Turizme teşvik için çok bedel ödeyen bir kent Antalya. Kent ve ülke ekonomisinin bel kemiği, can simidi olan turizm için elbette hep birlikte çalışalım. Ama herşeyi feda ederek turizmi kaldırmak mümkün değil ki mesele burada yeni yatak açmak, tesis yapmak değil. Az yatakla çok para kazanan ülke örneklerinden hala ders çıkarmadık…
Doğası bozulmamış ve doğaya en az müdahaleyle turizm yapan ülkelerde turizm geliri ciddi oranlarda. Bizde ise gelen turist sayısı üzerinden rekora koşuyoruz. Oysa kişi başına turizm geliri sürekli düşüyor. Diplerdeyiz…

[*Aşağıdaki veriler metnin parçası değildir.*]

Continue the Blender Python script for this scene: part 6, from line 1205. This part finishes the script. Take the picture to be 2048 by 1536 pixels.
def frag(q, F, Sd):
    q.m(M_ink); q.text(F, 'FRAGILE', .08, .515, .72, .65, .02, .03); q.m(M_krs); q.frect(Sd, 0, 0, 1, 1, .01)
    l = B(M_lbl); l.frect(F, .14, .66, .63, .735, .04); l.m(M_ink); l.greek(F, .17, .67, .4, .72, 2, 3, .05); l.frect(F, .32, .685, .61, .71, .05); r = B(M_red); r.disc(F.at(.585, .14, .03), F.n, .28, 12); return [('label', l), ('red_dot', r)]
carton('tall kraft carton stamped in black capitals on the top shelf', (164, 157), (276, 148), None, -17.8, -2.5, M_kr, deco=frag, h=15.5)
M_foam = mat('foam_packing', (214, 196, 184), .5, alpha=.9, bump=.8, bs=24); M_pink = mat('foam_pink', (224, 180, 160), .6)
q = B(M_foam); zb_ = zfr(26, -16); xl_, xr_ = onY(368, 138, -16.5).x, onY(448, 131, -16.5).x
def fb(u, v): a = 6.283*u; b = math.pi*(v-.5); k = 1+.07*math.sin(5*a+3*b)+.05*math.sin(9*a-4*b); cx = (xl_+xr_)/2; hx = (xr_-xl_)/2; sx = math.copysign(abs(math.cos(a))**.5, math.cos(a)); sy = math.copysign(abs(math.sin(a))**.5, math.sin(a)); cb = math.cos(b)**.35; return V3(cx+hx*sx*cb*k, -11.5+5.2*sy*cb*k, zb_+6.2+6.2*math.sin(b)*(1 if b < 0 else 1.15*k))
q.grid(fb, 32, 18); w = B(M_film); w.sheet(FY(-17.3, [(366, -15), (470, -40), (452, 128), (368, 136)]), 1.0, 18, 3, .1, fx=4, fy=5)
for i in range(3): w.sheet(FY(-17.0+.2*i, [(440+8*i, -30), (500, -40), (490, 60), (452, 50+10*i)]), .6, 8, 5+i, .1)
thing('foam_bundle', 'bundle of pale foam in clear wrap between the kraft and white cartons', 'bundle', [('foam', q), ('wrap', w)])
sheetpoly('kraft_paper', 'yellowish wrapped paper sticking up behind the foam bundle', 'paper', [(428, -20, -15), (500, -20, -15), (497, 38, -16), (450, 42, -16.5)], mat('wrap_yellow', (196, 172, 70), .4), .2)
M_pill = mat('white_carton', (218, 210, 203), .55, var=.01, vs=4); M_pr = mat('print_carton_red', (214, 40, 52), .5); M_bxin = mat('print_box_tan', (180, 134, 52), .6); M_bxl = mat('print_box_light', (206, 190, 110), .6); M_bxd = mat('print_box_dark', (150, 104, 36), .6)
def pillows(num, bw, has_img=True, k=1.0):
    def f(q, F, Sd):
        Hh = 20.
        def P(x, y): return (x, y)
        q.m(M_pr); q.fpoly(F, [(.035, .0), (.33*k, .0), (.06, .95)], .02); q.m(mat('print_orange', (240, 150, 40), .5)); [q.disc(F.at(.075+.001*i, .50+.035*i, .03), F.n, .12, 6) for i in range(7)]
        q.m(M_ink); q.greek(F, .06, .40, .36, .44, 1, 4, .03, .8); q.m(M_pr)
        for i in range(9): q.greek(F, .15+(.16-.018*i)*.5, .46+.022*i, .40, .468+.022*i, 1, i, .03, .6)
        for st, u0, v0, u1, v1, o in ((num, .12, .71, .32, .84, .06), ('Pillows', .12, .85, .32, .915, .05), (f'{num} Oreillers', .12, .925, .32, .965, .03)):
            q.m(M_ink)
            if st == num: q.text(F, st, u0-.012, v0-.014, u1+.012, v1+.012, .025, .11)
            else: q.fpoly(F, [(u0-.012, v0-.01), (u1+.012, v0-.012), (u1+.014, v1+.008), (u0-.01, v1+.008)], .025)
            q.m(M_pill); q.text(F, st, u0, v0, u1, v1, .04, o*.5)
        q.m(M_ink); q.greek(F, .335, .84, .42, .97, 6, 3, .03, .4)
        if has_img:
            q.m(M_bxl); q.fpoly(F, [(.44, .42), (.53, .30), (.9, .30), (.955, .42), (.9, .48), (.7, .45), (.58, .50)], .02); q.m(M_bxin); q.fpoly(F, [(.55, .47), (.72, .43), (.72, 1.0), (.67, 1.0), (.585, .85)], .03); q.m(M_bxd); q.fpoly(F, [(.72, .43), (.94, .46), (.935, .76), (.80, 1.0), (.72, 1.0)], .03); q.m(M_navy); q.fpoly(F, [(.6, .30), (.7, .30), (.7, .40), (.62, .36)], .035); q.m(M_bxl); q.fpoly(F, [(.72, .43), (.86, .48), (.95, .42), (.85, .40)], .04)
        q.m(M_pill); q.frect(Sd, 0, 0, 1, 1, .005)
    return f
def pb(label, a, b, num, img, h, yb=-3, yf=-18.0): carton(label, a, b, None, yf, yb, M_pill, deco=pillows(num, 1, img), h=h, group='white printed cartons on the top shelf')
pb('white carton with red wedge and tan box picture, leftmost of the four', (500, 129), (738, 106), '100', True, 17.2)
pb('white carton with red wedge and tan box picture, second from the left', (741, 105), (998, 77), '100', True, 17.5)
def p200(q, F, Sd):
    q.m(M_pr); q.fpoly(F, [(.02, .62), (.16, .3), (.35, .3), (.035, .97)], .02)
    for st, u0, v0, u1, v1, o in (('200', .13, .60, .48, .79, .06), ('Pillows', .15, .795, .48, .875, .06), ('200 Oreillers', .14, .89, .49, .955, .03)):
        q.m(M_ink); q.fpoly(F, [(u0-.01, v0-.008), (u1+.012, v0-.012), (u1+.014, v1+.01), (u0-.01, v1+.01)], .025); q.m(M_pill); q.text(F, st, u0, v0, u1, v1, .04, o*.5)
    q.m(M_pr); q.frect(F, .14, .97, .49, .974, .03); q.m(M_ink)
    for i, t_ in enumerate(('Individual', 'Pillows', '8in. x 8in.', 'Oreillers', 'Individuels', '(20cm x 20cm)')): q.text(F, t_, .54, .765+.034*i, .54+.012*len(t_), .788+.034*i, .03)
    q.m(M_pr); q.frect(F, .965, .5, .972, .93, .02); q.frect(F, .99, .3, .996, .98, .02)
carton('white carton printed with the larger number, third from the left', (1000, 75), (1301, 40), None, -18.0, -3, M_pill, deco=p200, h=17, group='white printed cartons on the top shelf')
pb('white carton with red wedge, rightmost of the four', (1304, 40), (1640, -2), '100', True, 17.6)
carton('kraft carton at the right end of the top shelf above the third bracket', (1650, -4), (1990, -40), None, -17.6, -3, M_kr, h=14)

Ve kalkmış şimdi ‘Turizm Teşvik Yasası’nda değişiklik yaparak, halka ait alanların satışına zemin hazırlayarak şahlanmayı umuyoruz…
Geçtiğimiz gün Saadet Partisi, dün CHP açıkladı. Milli parklar, koruma alanları, SİT alanları tehlikede…
CHP Antalya İl Başkanı Nusret Bayar, AKP Antalya Milletvekili Atay Uslu’nun meclise sunduğu Turizmi Teşvik Kanunu’ndaki değişiklik teklifinde; halka ait kullanım alanlarının doğrudan doğruya pazarlanabilir hale gelmesine zemin hazırlandığını belirtti…
Bayar, “Sarayın değil, milletin vekili ol!” diyerek seslendi Milletvekili Uslu’ya…
Anlıyorum denize nazı Lara kumullarında Disneyland hayali olanlar var…
Biliyoruz Phaselis Antik Kenti’nde otel rüyaları canlandırılmak isteniyor…
640 Kilometrelik sahil şeridinin el değmedik daha çok noktası, koyu var…
Ama anlayamadığınız betona gelmiyor, turist…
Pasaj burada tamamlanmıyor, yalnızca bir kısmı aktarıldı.